La mattina dopo, inizia il giorno della rappresentazione, la sera sarà speciale e bisognerà prepararla come si deve. Lentamente, ma senza sosta, tutti si svegliano, mangiano, si raccontano i sogni della notte, si parlano, ricordando l’uno all’altro i passi di danza. Grande euforia. Litigano e giocano con le lenzuola, recitano le preghiere come se fossero delle cavalcate di tango, chiedono miracoli e prestiti in denaro, mettono l’oro addosso, catenine e bracciali come a rivendicare una superiorità l’uno sull’altro, fanno vedere il seno e i culi a chi spasima e non avrà mai il bene di possedere il loro amore.
Gli animi ribollono già, ma arriva Concetta e manda tutti a lavarsi. Due fogli di plastica tirati da carrucole si alzano nell’aria e dall’alto, impietosa, arriva l’acqua gelida. Nessuno vuole bagnarsi, ma la matriarca li spinge con la forza sotto il feroce getto di ghiaccio: urla, parole al vento, canzoncine sotto la doccia, lacrime e risa incontenibili. Poi tutti si vestono per il giorno di lavoro. Scintillano i neri lucidi, i rossi fuoco, le parrucche lucide come l’asfalto, le scarpe, le frange bordò, le fasce di raso, i cappelli.
Prima di pranzo, l’orchestrina prova, tra alterne vicende fatte di ripicche e gelosie, il tango del cuore. Ciascuno ha il suo, e ciascuno vuole imporlo agli altri. Ogni nota una chiacchiera e una discussione, un’offesa e una rivendicazione di superiorità del proprio strumento sull’altro. Una prova d’orchestra massacrante e inutile. Vince il disco che viene proposto a volume altissimo a coprire le urla e gli insulti: una carneficina della musica.
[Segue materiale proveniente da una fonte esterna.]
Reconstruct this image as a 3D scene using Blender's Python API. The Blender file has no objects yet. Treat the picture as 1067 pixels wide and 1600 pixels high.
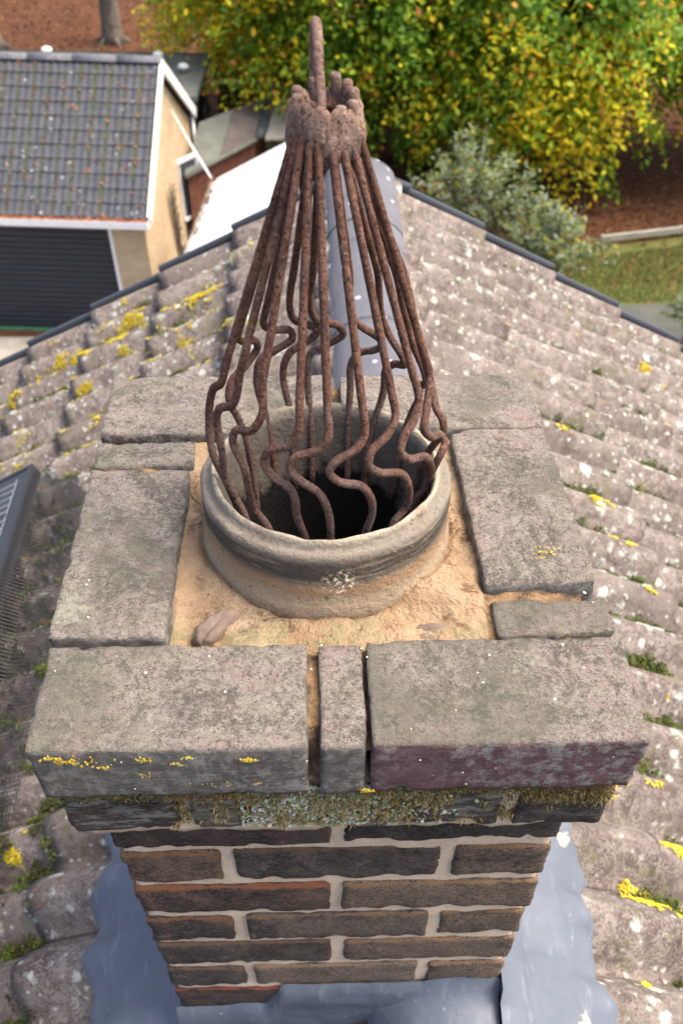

Concetta resta sola a ricordare il padre e il figlio morti in due guerre diverse e lontane. Due dolori che non riesce a sopire dentro di sé, e si lamenta, e balla. Ricorda il ventennio, la miseria della guerra e la miseria della pace. BUIO.
Che succede! Un corto circuito! I ragazzi e le ragazze si adoperano per riattivare la corrente. Bisogna lavorare alle luci dello spettacolo!
Ecco le prove! Finalmente!
Tra un tango e l’altro, musiche balneari con rinfresco e partita di pallone con l’uso di musica surf e occhiali da sole old fashion, hula hoop sullo sfondo. A seguire, vista la litigiosità dell’orchestra, una tanghera e un tanghero balleranno al suono della voce e al battito delle mani della compagine, un esercizio di stile e di classe.
La prova è finita, ci si prepara alla rappresentazione.
Vestiti, scarpe, trucco. Ripasso dello spettacolo in soli 5 minuti, un riassunto che avrà la forza, l’umanità e la eccezionalità di una famiglia che vive solo a tempo di tango.
Il tango tracimerà nella platea e costringerà il pubblico a ballare facendo coppia con gli attori dello spettacolo, che nel frattempo, finito lo spettacolo, saranno scesi tra il pubblico. Chi è l’attore, chi lo spettatore?
D’un tratto, gli Incoronato lasceranno gli spettatori ballerini senza partner, e saliranno sul palcoscenico, dove sarà apparsa nel frattempo una cucina economica in pieno travaglio, con sopra un’enorme pentola fumante e schiumante odori ancestrali e acquoline, in bocche affamate. Tutti gli attori avranno il loro piatto e mangeranno mentre il sipario cala.